Two actors share theater life together: John (the younger) compliments Robert (the older) in order to begin a mentor relationship. Starving for real connection, Robert pours his experience, talent, and eventually his life into John. As the relationship evolves romantically, we see theater life on stage and off: their struggles, revelations, shared victories. Robert teaches John who eagerly learns. But as Robert puts it: everything is ephemeral. The relationship slowly dies as John begins to outgrow his fading teacher. By the end Robert is an old actor who has lost everything he values most: job competency, aspirations to make a difference, real connection. John is on that same actors’ tread mill completely unaware that he could end up exactly the same and not at all sympathetic to his now “just a friend.”

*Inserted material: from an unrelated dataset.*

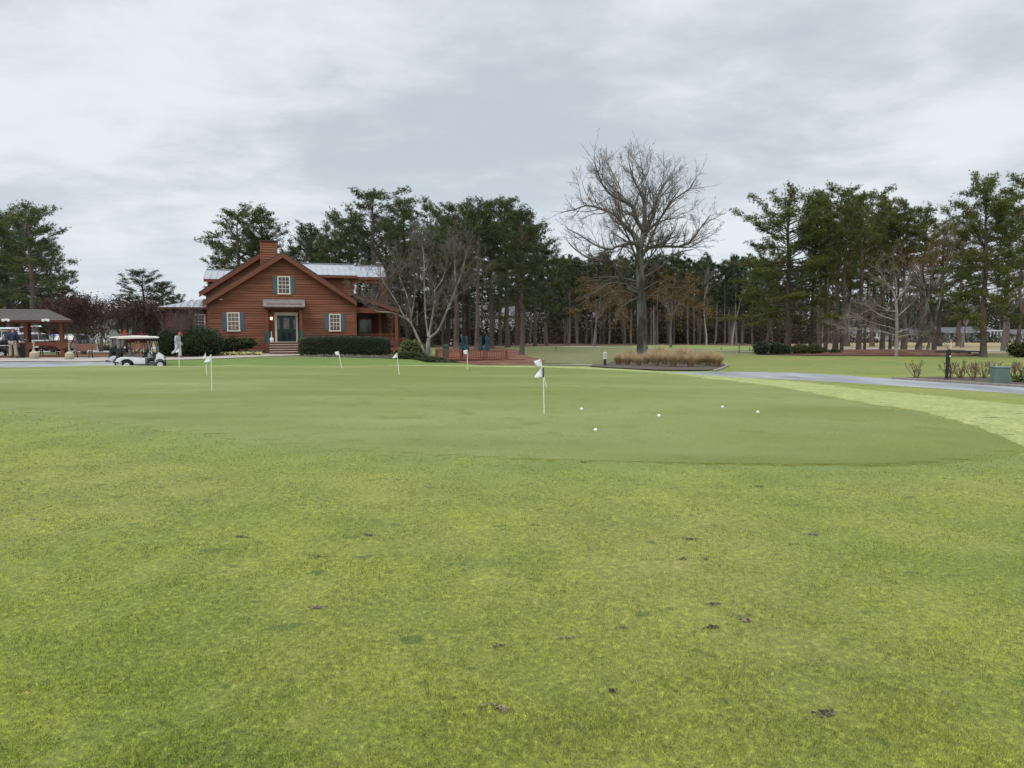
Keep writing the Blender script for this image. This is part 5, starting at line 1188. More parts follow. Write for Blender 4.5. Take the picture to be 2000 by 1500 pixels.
# ---------------------------------------------------------------- golf carts
m_bag=mat('cover_fabric',(.30,.275,.23),(.19,.175,.15),scale=6,rough=.9,bump=.4)
m_seat=mat('cart_seat_vinyl',(.16,.14,.12),(.12,.105,.09),scale=6,rough=.6)
m_clear=mat('windscreen',(.30,.32,.35),(.20,.22,.25),scale=3,rough=.15,spec=.8)
m_red=mat('red_cloth',(.55,.02,.015),(.42,.015,.012),scale=4,rough=.7)
m_roofc=mat('cream_plastic',(.72,.68,.58),(.66,.62,.53),scale=3,rough=.5)
m_grey=mat('grey_plastic',(.07,.07,.075),(.05,.05,.055),scale=6,rough=.6)
def cart(bag=True,pennant=True):
    e=empty('golf_cart',(0,0,0)); hw=.58
    # body: rear with wheel arch
    def arch(cx,cz,r,a0,a1,n=8): return [(cx+r*math.cos(a0+(a1-a0)*k/n),cz+r*math.sin(a0+(a1-a0)*k/n)) for k in range(n+1)]
    rear=[(-1.12,.46),(-1.02,.62),(-.86,.70),(-.55,.70),(-.1,.66),(.28,.64),(.28,.30),(-.22,.30)]+arch(-.58,.25,.34,.15,PI-.35)+[(-.95,.42)]
    for s in(-1,1):
        MB().prism(rear,s*hw-.02*s,s*(hw-.14)).build('rear_body',m_white,e,True,bevel=.012)
    MB().prism([(-1.10,.50),(-1.0,.63),(-.85,.69),(.2,.62),(.2,.34),(-.2,.34),(-.9,.45)],-hw+.15,hw-.15).build('rear_well',m_black,e)
    MB().box(-1.22,-1.02,-hw+.03,hw-.03,.36,.46).build('rear_bumper',m_grey,e,bevel=.02)
    fl=MB(); fl.prism([(-.25,.24),(.75,.24),(.98,.34),(1.0,.42),(.80,.40),(.70,.30),(-.25,.30)],-hw,hw); fl.build('floor',m_grey,e,bevel=.01)
    MB().prism([(.72,.36),(1.0,.44),(1.19,.47),(1.20,.54),(1.10,.72),(.92,.88),(.80,.93),(.74,.9)],-hw+.06,hw-.06).build('front_cowl',m_white,e,True,bevel=.03)
    MB().prism([(.62,.55),(.76,.55),(.84,.93),(.66,.92)],-hw+.05,hw-.05).build('dashboard',m_black,e,bevel=.01)
    MB().box(1.08,1.22,-hw+.08,hw-.08,.30,.45).build('front_bumper',m_grey,e,bevel=.02)
    for s in(-1,1):
        for nx,nm in((1.12,'headlight'),): MB().cbox((1.165,s*.36,.60),(.06,.16,.09),ry=-.4).build(nm,m_glass,e,bevel=.01)
        fa=MB(); fa.prism([(.76,.42),(.8,.50),(.92,.56),(1.08,.54),(1.2,.44),(1.17,.42),(1.06,.49),(.92,.5),(.83,.46)],s*hw,s*(hw-.16)); fa.build('fender',m_black,e)
        for x in(-.58,.98):
            w=MB(); y=s*(hw-.02); w.lathe([(.13,-.09),(.2,-.10),(.225,-.07),(.23,0),(.225,.07),(.2,.10),(.13,.09)],(x,y-.07*s,.23),22,'y'); wh=w.build('wheel',m_rubber,e,True)
            r=MB(); r.lathe([(.04,-.10),(.12,-.112),(.14,-.09),(.14,.09),(.12,.112),(.04,.10)],(x,y-.07*s,.23),18,'y'); r.build('rim',m_lampw,wh,True)
            hb=MB()
            for k in range(6): a=k*PI/3; hb.cbox((x+.085*math.cos(a),y-.07*s+.112*s,.23+.085*math.sin(a)),(.045,.012,.03),ry=-a)
            hb.build('rim_holes',m_black,wh)
    MB().prism([(-.42,.62),(.14,.62),(.18,.74),(-.42,.76)],-hw+.10,hw-.10).build('seat',m_seat,e,True,bevel=.03)
    MB().prism([(-.44,.80),(-.32,.80),(-.42,1.12),(-.52,1.10)],-hw+.10,hw-.10).build('backrest',m_seat,e,True,bevel=.03)
    st=MB(); st.tube([(.70,.22,.60),(.34,.22,1.0)],.02,8)
    c=Vector((.33,.22,1.0)); ring=[c+Matrix.Rotation(-.75,3,'Y')@Vector((.17*math.cos(a),.17*math.sin(a),0)) for a in [2*PI*k/16 for k in range(17)]]; st.tube(ring,.014,6,False); st.cbox(c,(.3,.04,.02),ry=.75); st.build('steering_wheel',m_black,e)
    ro=MB(); ro.prism([(-1.0,1.74),(-.9,1.79),(0,1.84),(.75,1.82),(.92,1.76),(.90,1.72),(-.98,1.70)],-hw-.02,hw+.02); ro.build('roof',m_roofc,e,True,bevel=.02)
    for s in(-1,1):
        MB().tube([(.86,s*(hw-.06),.86),(.74,s*(hw-.05),1.73)],.022,8).build('roof_strut',m_black,e); MB().tube([(-.86,s*(hw-.06),.66),(-.84,s*(hw-.05),1.72)],.022,8).build('roof_strut',m_black,e); MB().tube([(.56,s*(hw-.04),.66),(.54,s*(hw-.04),1.72)],.018,8).build('roof_strut',m_black,e)
    MB().prism([(.835,.93),(.865,.93),(.80,1.36),(.772,1.36)],-hw+.08,hw-.08).build('windscreen',m_clear,e)
    bs=MB(); bs.box(-.98,-.60,-hw+.08,hw-.08,.92,.95)
    for s in(-1,1): bs.box(-.98,-.60,s*(hw-.08)-.01,s*(hw-.08)+.01,.95,1.15); 
    bs.box(-.99,-.97,-hw+.08,hw-.08,.95,1.16); bs.build('basket',m_black,e)
    if bag:
        for s in(-1,1):
            g=MB(); g.tube([(-1.0,s*.26,.50),(-.93,s*.26,1.08),(-.92,s*.26,1.18)],[.13,.125,.13],12); go=g.build('golf_bag',m_black,e,True)
            c=MB(); c.prism([(-1.0,1.15),(-.80,1.15),(-.70,1.40),(-.66,1.70),(-1.0,1.70),(-1.04,1.50)],s*.26-.17,s*.26+.17); c.build('bag_cover',m_bag,go,True,bevel=.05)
    if pennant:
        p=MB(); p.tube([(-.72,-.3,1.76),(-.66,-.3,2.14)],.012,6); po=p.build('pennant_pole',m_white,e)
        MB().prism([(-.74,1.86),(-.66,1.90),(-.58,2.12),(-.60,2.20),(-.66,2.20),(-.74,2.0)],-.33,-.27).build('pennant',m_red,po,True,bevel=.012)
    return e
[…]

A sad drama with funny moments: the alien scene was hilarious, especially when Robert threw his salad tongs like a 3 year old having a tantrum. Or when Robert wouldn’t leave the theater when John was practicing, or the many times Robert over acted when “on stage.”
Theater, like any other profession, has its ups and downs. Being an actor/director myself, I could identify with wanting: real lasting connections, acting proficiency and satisfaction, mentoring younger actors, etc. But I felt blue afterwards because the playwright showed what I know all too well about theater: lasting relationships with fellow actors are rare, eventually most actors slow down to the point of incompetency, there is virtually no dignity in growing old as an actor since the younger actors don’t understand you, and really wish you’d just move out of the way...sounds like corporate America...or just America.
1-10 Scale: 11-fantastic acting, scenery, stagehands, 7-script and statement, 3-feeling happy afterwards. PG13+ for adult themes, much profanity, smoking and homosexual actions.